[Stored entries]
---+---
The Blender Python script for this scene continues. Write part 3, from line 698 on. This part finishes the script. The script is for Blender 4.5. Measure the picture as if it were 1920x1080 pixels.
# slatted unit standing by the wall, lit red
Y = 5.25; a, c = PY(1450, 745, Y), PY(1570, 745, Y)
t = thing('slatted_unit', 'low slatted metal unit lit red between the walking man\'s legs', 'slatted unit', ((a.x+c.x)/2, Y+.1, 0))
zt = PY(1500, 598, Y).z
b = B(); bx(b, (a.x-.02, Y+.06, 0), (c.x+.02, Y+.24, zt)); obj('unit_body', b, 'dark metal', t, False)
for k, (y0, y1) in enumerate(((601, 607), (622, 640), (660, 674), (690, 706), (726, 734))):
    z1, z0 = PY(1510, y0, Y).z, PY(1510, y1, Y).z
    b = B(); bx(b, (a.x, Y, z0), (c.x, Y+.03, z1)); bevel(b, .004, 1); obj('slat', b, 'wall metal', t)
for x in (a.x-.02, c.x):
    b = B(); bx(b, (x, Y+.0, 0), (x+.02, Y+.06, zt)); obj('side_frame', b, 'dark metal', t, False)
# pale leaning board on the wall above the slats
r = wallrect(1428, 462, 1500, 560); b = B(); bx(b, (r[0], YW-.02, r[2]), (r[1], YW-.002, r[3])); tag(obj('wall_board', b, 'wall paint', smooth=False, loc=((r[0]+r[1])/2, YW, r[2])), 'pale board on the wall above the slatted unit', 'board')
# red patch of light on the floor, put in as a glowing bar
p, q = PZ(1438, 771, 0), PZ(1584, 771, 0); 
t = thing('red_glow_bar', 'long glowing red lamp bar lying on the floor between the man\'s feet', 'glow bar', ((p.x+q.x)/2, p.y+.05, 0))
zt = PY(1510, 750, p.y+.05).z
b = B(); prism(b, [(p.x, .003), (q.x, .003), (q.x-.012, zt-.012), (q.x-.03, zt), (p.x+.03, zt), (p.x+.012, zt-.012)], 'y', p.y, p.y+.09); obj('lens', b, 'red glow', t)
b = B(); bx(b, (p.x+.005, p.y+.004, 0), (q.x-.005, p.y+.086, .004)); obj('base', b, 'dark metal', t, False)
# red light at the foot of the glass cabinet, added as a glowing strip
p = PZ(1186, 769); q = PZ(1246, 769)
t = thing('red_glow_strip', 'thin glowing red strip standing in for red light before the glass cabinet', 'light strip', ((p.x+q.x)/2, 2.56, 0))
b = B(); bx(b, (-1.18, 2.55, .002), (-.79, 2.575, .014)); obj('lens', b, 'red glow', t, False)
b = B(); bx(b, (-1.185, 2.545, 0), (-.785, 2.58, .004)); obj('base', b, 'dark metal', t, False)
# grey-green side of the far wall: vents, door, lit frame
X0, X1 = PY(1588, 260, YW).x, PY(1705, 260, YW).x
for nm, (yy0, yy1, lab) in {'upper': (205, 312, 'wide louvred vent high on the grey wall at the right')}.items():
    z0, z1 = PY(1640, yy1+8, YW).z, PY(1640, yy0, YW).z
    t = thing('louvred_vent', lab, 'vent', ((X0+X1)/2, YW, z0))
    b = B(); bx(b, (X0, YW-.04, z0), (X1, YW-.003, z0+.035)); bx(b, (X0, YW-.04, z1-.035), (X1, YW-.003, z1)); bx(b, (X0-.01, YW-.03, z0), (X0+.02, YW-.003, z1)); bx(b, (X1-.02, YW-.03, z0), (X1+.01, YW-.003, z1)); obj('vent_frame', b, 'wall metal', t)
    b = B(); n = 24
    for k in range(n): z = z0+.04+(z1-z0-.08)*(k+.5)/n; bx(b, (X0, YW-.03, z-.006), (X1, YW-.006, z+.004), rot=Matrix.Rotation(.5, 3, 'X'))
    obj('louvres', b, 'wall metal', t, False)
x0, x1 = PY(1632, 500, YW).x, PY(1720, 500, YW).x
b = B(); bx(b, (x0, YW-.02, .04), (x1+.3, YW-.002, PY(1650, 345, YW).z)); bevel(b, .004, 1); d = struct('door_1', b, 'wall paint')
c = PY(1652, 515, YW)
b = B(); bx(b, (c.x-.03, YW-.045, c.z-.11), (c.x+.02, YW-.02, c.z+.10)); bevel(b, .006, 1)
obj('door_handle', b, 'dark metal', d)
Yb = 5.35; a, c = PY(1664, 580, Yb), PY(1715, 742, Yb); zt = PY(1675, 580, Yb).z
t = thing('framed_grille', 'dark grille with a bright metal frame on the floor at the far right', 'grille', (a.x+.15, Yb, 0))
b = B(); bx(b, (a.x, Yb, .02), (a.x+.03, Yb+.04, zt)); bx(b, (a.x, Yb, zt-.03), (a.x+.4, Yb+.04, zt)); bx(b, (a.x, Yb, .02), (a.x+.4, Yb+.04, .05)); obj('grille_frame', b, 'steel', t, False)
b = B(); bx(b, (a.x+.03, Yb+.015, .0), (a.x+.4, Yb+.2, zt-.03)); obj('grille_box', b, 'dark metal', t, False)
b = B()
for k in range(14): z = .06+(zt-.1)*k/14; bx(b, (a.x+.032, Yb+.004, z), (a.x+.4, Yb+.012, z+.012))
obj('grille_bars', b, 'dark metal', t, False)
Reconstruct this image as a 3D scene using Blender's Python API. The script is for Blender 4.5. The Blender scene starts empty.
---+---
◆ What you need to do ◆
Exactly as written above, please repeat the entries.

◆ The completed task ◆
The Blender Python script for this scene continues. Write part 3, from line 698 on. This part finishes the script. The script is for Blender 4.5. Measure the picture as if it were 1920x1080 pixels.
# slatted unit standing by the wall, lit red
Y = 5.25; a, c = PY(1450, 745, Y), PY(1570, 745, Y)
t = thing('slatted_unit', 'low slatted metal unit lit red between the walking man\'s legs', 'slatted unit', ((a.x+c.x)/2, Y+.1, 0))
zt = PY(1500, 598, Y).z
b = B(); bx(b, (a.x-.02, Y+.06, 0), (c.x+.02, Y+.24, zt)); obj('unit_body', b, 'dark metal', t, False)
for k, (y0, y1) in enumerate(((601, 607), (622, 640), (660, 674), (690, 706), (726, 734))):
    z1, z0 = PY(1510, y0, Y).z, PY(1510, y1, Y).z
    b = B(); bx(b, (a.x, Y, z0), (c.x, Y+.03, z1)); bevel(b, .004, 1); obj('slat', b, 'wall metal', t)
for x in (a.x-.02, c.x):
    b = B(); bx(b, (x, Y+.0, 0), (x+.02, Y+.06, zt)); obj('side_frame', b, 'dark metal', t, False)
# pale leaning board on the wall above the slats
r = wallrect(1428, 462, 1500, 560); b = B(); bx(b, (r[0], YW-.02, r[2]), (r[1], YW-.002, r[3])); tag(obj('wall_board', b, 'wall paint', smooth=False, loc=((r[0]+r[1])/2, YW, r[2])), 'pale board on the wall above the slatted unit', 'board')
# red patch of light on the floor, put in as a glowing bar
p, q = PZ(1438, 771, 0), PZ(1584, 771, 0); 
t = thing('red_glow_bar', 'long glowing red lamp bar lying on the floor between the man\'s feet', 'glow bar', ((p.x+q.x)/2, p.y+.05, 0))
zt = PY(1510, 750, p.y+.05).z
b = B(); prism(b, [(p.x, .003), (q.x, .003), (q.x-.012, zt-.012), (q.x-.03, zt), (p.x+.03, zt), (p.x+.012, zt-.012)], 'y', p.y, p.y+.09); obj('lens', b, 'red glow', t)
b = B(); bx(b, (p.x+.005, p.y+.004, 0), (q.x-.005, p.y+.086, .004)); obj('base', b, 'dark metal', t, False)
# red light at the foot of the glass cabinet, added as a glowing strip
p = PZ(1186, 769); q = PZ(1246, 769)
t = thing('red_glow_strip', 'thin glowing red strip standing in for red light before the glass cabinet', 'light strip', ((p.x+q.x)/2, 2.56, 0))
b = B(); bx(b, (-1.18, 2.55, .002), (-.79, 2.575, .014)); obj('lens', b, 'red glow', t, False)
b = B(); bx(b, (-1.185, 2.545, 0), (-.785, 2.58, .004)); obj('base', b, 'dark metal', t, False)
# grey-green side of the far wall: vents, door, lit frame
X0, X1 = PY(1588, 260, YW).x, PY(1705, 260, YW).x
for nm, (yy0, yy1, lab) in {'upper': (205, 312, 'wide louvred vent high on the grey wall at the right')}.items():
    z0, z1 = PY(1640, yy1+8, YW).z, PY(1640, yy0, YW).z
    t = thing('louvred_vent', lab, 'vent', ((X0+X1)/2, YW, z0))
    b = B(); bx(b, (X0, YW-.04, z0), (X1, YW-.003, z0+.035)); bx(b, (X0, YW-.04, z1-.035), (X1, YW-.003, z1)); bx(b, (X0-.01, YW-.03, z0), (X0+.02, YW-.003, z1)); bx(b, (X1-.02, YW-.03, z0), (X1+.01, YW-.003, z1)); obj('vent_frame', b, 'wall metal', t)
    b = B(); n = 24
    for k in range(n): z = z0+.04+(z1-z0-.08)*(k+.5)/n; bx(b, (X0, YW-.03, z-.006), (X1, YW-.006, z+.004), rot=Matrix.Rotation(.5, 3, 'X'))
    obj('louvres', b, 'wall metal', t, False)
x0, x1 = PY(1632, 500, YW).x, PY(1720, 500, YW).x
b = B(); bx(b, (x0, YW-.02, .04), (x1+.3, YW-.002, PY(1650, 345, YW).z)); bevel(b, .004, 1); d = struct('door_1', b, 'wall paint')
c = PY(1652, 515, YW)
b = B(); bx(b, (c.x-.03, YW-.045, c.z-.11), (c.x+.02, YW-.02, c.z+.10)); bevel(b, .006, 1)
obj('door_handle', b, 'dark metal', d)
Yb = 5.35; a, c = PY(1664, 580, Yb), PY(1715, 742, Yb); zt = PY(1675, 580, Yb).z
t = thing('framed_grille', 'dark grille with a bright metal frame on the floor at the far right', 'grille', (a.x+.15, Yb, 0))
b = B(); bx(b, (a.x, Yb, .02), (a.x+.03, Yb+.04, zt)); bx(b, (a.x, Yb, zt-.03), (a.x+.4, Yb+.04, zt)); bx(b, (a.x, Yb, .02), (a.x+.4, Yb+.04, .05)); obj('grille_frame', b, 'steel', t, False)
b = B(); bx(b, (a.x+.03, Yb+.015, .0), (a.x+.4, Yb+.2, zt-.03)); obj('grille_box', b, 'dark metal', t, False)
b = B()
for k in range(14): z = .06+(zt-.1)*k/14; bx(b, (a.x+.032, Yb+.004, z), (a.x+.4, Yb+.012, z+.012))
obj('grille_bars', b, 'dark metal', t, False)
Reconstruct this image as a 3D scene using Blender's Python API. The script is for Blender 4.5. The Blender scene starts empty.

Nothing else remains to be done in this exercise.